Le respondí que sí la había, y San Pablo nos la sugiere (en el fragmento de la Carta a los Filipenses que se proclama hoy en Misa como Segunda Lectura): «Nada hagan por espíritu de rivalidad ni presunción» (Flp 2,3).

En términos de competencia esto implica, por una parte, nunca ver a los demás como rivales que hay que vencer y humillar pues todos somos hermanos, hijos del mismo Padre, y, por otra, reconocer que todo lo que somos y tenemos lo recibimos gratuitamente de Dios, sin mérito de nuestra parte (ver 1Cor 4,7), por lo que si obtenemos triunfos no cabe vanagloriarnos ni reaccionar hacia los demás con altanería o desprecio, sino con humildad y misericordia.

La pareja hizo notar que es muy difícil que en una competencia no haya rivalidad (pues hay que ganarle a alguien), o presunción (pues el campeón no puede evitar sentirse ‘lo máximo’). Comentamos que por eso era muy positivo lo que ellos hacían al ocuparse de que cada uno de sus hijos se superara sin competir con los demás pues estimulaban a cada uno a mejorar sin ponerlo contra otros ni fomentar envidias.

Y es que en toda competencia se comete una cierta injusticia, ya que como cada persona fue creada por Dios única e irrepetible, no debe compararse con nadie ni pretender lograr lo mismo que otra; además como hay factores que salen del control de quien compite y favorecen a uno más que a otro, el triunfo es algo siempre relativo y circunstancial, y es una pena que no ganar provoque en el perdedor no sólo frustración y enojo, sino una sensación de fracaso que pueda afectar seriamente su desempeño en otras áreas de la vida.
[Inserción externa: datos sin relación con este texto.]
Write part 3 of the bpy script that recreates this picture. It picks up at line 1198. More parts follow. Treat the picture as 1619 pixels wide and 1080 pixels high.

Llegamos a la conclusión de que la única competencia verdaderamente válida y justa no es aquella en la que se compite con otras personas, sino con uno mismo, así que lo que cada padre de familia haría bien en pedir y esperar de su hijo no es que sea el mejor de todos sino que sea lo mejor que pueda ser, con ayuda de Dios. De ese modo no hay rivalidad ni presunción porque cada uno conoce y lucha por superar sus propias miserias y sabe que si acaso lo logra es gracias al Señor.

Reflexionamos en que es una pena que el mundo premie sólo los resultados y no el esfuerzo; que, por ejemplo, se dé medalla al atleta que a grandes zancadas cruzó la meta, y no al paciente que sólo da pasitos que le son muy dolorosos, pero que persevera en su rehabilitación para llegar a su meta de volver a caminar; que se premie al niño que con una sola leída captó todo y sacó 10, y no al que trabajosamente logró por fin pasar una materia que siempre reprobaba.

Ojalá las escuelas implementaran programas para premiar el esfuerzo, la superación personal. Sería estupendo  que cada semana se diera un reconocimiento al alumno que más empeño puso en mejorar algo, aquel que compitió contra sí mismo y ganó; y que ojalá esto no sólo sucediera en la escuela sino en otros ámbitos: la familia, el deporte, etc. a ver si un día todos logremos entender que cuando de verdad nos esforzamos no importa si quedamos en último lugar: en realidad ganamos.